The application for a stay.
The application for a stay applied the familiar three fold test: merit, irreparable harm and balance of convenience to which was added the proposition that a successful plaintiff should generally be entitled to the fruits of her judgement. The District, not surprisingly emphasised the importance of being able to supply the best quality drinking water to its residents but it faced two hurdles in its application. The first was that there was no evidence that the water being supplied was not healthy and second, pumped groundwater would only ever be available during the summer months (except in the case of an emergency). But Justice Bennett’s judgement is most interesting for its discussion of the public interest element of the balance of the convenience test. Whereas the District wished to frame the case as a case about drinking water, Justice Bennett was more inclined to accept that the case was about the Halalt’s right to consultation and accommodation (at para 25):
“In my respectful view, the District’s submissions overlook the fundamental nature of this case – this case was about the rights of the HFN to consultation with and accommodation from the Province before it issued the environmental assessment certificate, which is necessary before pumping can occur. The trial judge found in favour of the HFN. There is no application to stay the declaration that HFN’s constitutional rights to consultation and accommodation have been violated.”

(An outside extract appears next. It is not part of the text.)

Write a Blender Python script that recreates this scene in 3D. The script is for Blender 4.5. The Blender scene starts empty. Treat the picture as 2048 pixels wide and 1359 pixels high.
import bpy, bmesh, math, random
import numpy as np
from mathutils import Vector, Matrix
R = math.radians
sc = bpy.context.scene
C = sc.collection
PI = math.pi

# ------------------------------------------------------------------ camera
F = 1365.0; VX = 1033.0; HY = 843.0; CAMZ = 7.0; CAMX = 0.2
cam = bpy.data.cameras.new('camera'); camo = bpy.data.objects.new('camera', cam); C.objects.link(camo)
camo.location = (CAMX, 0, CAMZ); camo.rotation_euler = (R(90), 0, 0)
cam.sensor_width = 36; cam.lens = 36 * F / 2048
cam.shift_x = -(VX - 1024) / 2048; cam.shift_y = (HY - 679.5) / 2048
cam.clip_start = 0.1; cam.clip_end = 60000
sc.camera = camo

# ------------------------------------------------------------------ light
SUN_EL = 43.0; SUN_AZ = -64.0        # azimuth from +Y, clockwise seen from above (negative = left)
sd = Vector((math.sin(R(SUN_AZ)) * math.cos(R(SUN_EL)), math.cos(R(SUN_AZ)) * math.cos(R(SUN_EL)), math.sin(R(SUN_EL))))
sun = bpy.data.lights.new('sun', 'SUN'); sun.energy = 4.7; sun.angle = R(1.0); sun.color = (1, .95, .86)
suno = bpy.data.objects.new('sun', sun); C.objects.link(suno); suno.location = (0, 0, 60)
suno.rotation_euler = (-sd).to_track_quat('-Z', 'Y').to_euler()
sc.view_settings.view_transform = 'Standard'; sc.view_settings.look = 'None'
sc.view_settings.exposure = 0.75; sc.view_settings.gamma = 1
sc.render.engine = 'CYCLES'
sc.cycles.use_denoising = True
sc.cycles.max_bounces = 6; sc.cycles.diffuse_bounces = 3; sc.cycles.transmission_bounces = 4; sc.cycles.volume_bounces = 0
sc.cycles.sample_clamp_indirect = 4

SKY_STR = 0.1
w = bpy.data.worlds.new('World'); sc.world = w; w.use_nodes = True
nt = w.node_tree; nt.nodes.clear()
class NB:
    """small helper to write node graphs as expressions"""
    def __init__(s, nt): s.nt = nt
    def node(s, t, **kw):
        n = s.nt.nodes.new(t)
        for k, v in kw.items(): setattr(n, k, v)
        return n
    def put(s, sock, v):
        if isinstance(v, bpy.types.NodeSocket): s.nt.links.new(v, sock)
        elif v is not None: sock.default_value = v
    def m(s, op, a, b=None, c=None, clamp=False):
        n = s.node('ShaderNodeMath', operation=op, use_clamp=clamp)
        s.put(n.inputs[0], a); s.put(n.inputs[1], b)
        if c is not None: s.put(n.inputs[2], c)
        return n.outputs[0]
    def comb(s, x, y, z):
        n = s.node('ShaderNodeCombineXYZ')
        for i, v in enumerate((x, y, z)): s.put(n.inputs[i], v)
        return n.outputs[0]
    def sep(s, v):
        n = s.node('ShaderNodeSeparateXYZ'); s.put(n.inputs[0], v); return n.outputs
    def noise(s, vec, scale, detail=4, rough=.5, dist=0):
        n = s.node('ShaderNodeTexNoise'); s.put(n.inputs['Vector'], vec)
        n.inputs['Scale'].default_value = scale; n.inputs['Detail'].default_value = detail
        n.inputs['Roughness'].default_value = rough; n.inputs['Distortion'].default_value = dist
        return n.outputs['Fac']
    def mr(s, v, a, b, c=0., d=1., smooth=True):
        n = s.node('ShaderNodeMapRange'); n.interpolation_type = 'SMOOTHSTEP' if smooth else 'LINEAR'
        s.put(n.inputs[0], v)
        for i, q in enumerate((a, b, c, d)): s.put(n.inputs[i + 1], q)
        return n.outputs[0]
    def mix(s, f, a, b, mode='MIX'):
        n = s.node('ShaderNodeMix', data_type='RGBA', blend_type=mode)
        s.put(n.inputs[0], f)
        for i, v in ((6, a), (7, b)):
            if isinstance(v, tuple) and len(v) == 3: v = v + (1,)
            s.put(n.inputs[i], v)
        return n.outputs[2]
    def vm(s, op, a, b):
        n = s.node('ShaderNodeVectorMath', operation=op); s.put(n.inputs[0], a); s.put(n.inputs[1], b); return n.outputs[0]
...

The applications to intervene
The applications to intervene came from: (1) the First Nations Summit, (2) the Tsuu T’ina Nation (Treaty 7), Samson Cree and Ermineskin Nations (Treaty 6) and Fort McMurray # 468 First Nation (Treaty 8) (collectively the Alberta Nations) and (3) the Cowichan Tribes. The First Nations Summit was granted leave to intervene (at para 12) on “the scope of the duty to consult and accommodate. This may include the proper role of consultation and accommodation as interim measures within a broader treaty negotiation process where the management of water resources are incidental to claims of Aboriginal rights and/or title and consideration of how the strength of rights and title claims inform the scope of consultation and, where necessary, accommodation.”
The Alberta Nations were granted leave (at para 21) to address “issues of the nature and scope of consultation required where First Nations’ water rights are at issue. They may not address the merits of Halalt’s claim to water rights or any issues regarding the legal basis for First Nations’ water rights, but may make submissions regarding the nature of the assessments which are required during the consultation process (i.e. strength-of-claim assessments).”
The Court denied leave to the Cowichan on the grounds that their submissions would likely be duplicative of the submissions of the Halalt First Nation.
The appeal was scheduled to be heard May 23 – 25, 2012.